Rep. Garret Graves (R-La.) announced Friday he will not run for reelection in November, capping off months of speculation over whether he would run for another term after redistricting impacted his House seat.
Graves — who has served in the House since 2015, was a key ally of former Speaker Kevin McCarthy (R-Calif.) and played a key role in last year’s negotiations to suspend the debt limit — revealed his retirement after the Supreme Court ruled last month that Louisiana could use a new map that created a second Black-majority House district for the general election in 2024.
The second Black majority House seat was carved out from Graves’s district.
“After much input from constituents, consultation with supporters, consensus from family, and guidance from the Almighty, it is clear that running for Congress this year does not make sense,” Graves said in a statement.
The redistricting battle over Louisiana’s maps started to brew several years ago.
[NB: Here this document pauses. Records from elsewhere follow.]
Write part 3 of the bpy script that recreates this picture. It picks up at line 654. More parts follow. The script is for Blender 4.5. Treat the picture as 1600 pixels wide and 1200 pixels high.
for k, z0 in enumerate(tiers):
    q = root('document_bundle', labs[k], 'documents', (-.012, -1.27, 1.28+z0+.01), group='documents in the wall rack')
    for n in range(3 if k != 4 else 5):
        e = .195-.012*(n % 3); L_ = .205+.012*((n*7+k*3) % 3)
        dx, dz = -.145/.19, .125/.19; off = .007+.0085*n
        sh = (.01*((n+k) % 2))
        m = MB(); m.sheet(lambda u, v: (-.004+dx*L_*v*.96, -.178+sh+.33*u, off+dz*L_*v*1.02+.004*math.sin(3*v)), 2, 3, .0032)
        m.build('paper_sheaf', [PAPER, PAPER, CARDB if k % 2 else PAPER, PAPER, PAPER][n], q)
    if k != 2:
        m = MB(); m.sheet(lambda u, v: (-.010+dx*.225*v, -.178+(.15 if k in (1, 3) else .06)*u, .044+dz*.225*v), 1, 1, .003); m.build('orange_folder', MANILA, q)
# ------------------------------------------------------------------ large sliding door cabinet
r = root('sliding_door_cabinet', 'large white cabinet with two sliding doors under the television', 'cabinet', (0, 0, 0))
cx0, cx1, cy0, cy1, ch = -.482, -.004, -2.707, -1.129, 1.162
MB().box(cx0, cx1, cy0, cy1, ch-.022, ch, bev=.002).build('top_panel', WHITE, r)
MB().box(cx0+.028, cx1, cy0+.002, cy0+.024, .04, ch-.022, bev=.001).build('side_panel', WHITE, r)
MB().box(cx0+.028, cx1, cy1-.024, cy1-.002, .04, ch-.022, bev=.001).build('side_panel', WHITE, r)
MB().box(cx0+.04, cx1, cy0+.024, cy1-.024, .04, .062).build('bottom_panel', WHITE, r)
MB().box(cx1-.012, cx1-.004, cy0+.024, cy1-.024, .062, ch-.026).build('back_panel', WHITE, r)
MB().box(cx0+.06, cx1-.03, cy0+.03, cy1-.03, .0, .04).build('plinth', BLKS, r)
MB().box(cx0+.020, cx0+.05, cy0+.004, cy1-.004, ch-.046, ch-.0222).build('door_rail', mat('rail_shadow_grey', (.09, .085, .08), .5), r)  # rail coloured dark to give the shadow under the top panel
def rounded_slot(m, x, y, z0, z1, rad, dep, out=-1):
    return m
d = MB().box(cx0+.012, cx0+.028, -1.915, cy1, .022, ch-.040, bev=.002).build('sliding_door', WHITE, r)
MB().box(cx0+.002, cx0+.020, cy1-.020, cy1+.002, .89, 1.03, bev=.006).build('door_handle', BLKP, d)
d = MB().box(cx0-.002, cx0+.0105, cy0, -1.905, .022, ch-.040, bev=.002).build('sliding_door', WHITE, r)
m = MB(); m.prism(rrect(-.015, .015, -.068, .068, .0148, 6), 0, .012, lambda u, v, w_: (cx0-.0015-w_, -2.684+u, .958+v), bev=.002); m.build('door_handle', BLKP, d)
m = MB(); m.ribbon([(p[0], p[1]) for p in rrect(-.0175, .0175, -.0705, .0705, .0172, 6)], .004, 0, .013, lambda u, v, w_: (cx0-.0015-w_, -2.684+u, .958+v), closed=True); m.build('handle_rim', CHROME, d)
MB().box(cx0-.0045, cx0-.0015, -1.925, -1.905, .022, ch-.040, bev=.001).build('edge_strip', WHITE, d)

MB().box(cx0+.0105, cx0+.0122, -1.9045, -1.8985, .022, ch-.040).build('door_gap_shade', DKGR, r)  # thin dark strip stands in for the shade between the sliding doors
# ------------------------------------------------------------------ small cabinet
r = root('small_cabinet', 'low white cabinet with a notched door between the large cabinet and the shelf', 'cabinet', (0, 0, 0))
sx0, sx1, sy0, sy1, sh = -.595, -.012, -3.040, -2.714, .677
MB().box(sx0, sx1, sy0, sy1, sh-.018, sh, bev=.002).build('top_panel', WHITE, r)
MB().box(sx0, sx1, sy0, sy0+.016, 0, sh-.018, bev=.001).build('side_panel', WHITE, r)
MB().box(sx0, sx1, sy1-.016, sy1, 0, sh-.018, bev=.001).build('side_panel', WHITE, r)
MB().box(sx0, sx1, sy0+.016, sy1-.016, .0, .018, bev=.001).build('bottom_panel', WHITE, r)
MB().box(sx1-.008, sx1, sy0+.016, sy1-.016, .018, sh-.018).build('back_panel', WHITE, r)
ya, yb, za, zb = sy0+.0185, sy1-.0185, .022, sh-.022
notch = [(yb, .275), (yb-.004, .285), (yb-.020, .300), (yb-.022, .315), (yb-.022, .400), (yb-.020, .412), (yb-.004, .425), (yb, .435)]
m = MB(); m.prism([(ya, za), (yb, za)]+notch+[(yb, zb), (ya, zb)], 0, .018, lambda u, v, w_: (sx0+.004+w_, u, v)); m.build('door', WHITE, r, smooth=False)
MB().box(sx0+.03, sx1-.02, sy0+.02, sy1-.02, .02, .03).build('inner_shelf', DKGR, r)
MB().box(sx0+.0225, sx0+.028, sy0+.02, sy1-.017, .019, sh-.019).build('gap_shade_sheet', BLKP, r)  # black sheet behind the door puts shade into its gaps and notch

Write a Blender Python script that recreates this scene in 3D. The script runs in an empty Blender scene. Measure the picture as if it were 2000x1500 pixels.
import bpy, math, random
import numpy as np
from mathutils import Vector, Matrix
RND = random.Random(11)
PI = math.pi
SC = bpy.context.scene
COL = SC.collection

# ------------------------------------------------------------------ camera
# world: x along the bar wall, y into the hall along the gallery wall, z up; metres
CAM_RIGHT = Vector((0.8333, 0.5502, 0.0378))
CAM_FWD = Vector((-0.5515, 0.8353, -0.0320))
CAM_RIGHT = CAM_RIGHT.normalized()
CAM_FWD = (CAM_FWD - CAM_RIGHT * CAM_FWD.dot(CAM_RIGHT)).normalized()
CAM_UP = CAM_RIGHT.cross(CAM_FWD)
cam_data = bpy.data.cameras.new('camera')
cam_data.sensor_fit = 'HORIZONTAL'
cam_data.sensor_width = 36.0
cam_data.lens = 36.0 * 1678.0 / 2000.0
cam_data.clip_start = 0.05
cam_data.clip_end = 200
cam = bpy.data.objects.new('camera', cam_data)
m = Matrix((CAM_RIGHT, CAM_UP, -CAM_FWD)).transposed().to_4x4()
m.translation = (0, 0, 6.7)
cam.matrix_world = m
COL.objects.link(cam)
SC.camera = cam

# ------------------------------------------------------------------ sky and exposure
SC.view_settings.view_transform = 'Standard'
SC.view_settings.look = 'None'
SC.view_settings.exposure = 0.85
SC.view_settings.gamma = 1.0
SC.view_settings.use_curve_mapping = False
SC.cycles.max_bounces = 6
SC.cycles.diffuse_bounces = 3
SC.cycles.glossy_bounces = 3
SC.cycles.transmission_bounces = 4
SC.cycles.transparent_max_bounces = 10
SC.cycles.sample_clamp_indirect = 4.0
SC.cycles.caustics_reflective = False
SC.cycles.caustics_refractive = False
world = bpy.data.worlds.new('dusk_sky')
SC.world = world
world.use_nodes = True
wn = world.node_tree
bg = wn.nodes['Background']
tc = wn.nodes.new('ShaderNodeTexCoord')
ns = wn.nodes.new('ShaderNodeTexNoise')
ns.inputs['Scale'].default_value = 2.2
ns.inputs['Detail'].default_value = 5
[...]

In 2022, then-Gov. John Bel Edwards (D) vetoed congressional maps put forward by Republicans, which had one Black-majority House district despite Black Louisianians making up one-third of the population.
That Legislature overrode his veto, leading the matter to wind its way through the court system before reaching the Supreme Court. The high court allowed the maps to be used during the 2022 cycle before later clearing the way for new maps to be implemented in 2024 — a decision that came on the heels of another related decision by the Supreme Court that found Alabama’s congressional maps likely violated the Voting Rights Act.
The new map the state created, however, came at the expense of Graves as Republicans carved out a second Black-majority district from his House seat. Deciding to run would have left Graves no choice but to likely primary another Republican.
The Louisiana Republican nodded to the new lines in his statement announcing his future plans.
“It is evident that a run in any temporary district will cause actual permanent damage to Louisiana’s great representation in Congress,” he said. “Campaigning in any of these districts now is not fair to any of the Louisianans who will inevitably be tossed into yet another district next year.”
Graves has not shied away from criticizing the new maps. In January, he warned that Louisiana’s “boneheaded” new lines could put Republicans at risk of losing the House majority come November.
“In doing so, [Speaker Mike Johnson (R-La.)] has a two-seat majority and they effectively just took one of those seats away voluntarily,” Graves told USA Today Network in an interview. “What happens if that causes Republicans to lose the House?”
“It was a boneheaded move to do what was done last week — a real head-scratcher. Nobody campaigned on these issues,” he added.
Graves is the 25th House Republican — and 50th member of the chamber — to announce they will leave the lower chamber at the end of their current term to either retire or seek another office, according to the House Press Gallery.
His planned departure means the three key Republicans who helped negotiate the debt limit deal last year — which prevented the U.S. from plummeting into its first economic default — will not be in Congress next term.
McCarthy resigned from the House in December after he was ousted from the Speakership in October, marking the first successful motion to vacate in history.
Rep. Patrick McHenry (R-N.C.) — who played an instrumental role in the debt limit negotiations before serving as Speaker pro tempore following McCarthy’s removal from the top job — announced in December he would not seek reelection in November, putting an end point on his nearly two-decade tenure in Congress.
Graves was first elected to represent Louisiana’s 6th Congressional District in the House in 2014, filling the seat that Sen. Bill Cassidy (R-La.) departed to run for the upper chamber.
Graves currently serves as the chair of the House Transportation and Infrastructure Subcommittee on Aviation. He is also a member of the House Natural Resources Committee.
In his statement upon announcing his retirement, Graves said it was “a serious disappointment” to miss an opportunity to “champion Louisiana’s priorities” in the committee.
Graves’s departure is also a blow to the McCarthy-aligned faction of the wing, which has seen several members opt again seeking reelection and amid enduring turmoil within the House.
“Representing South Louisiana and serving in the United States Congress has been an incredible honor,” Graves said in his statement Friday. “From the beginning and ever since, we have constantly emphasized that our decisions and actions are grounded in what’s best for Louisianians first and foremost. Our accomplishments confirm the steadfast commitment to this objective.”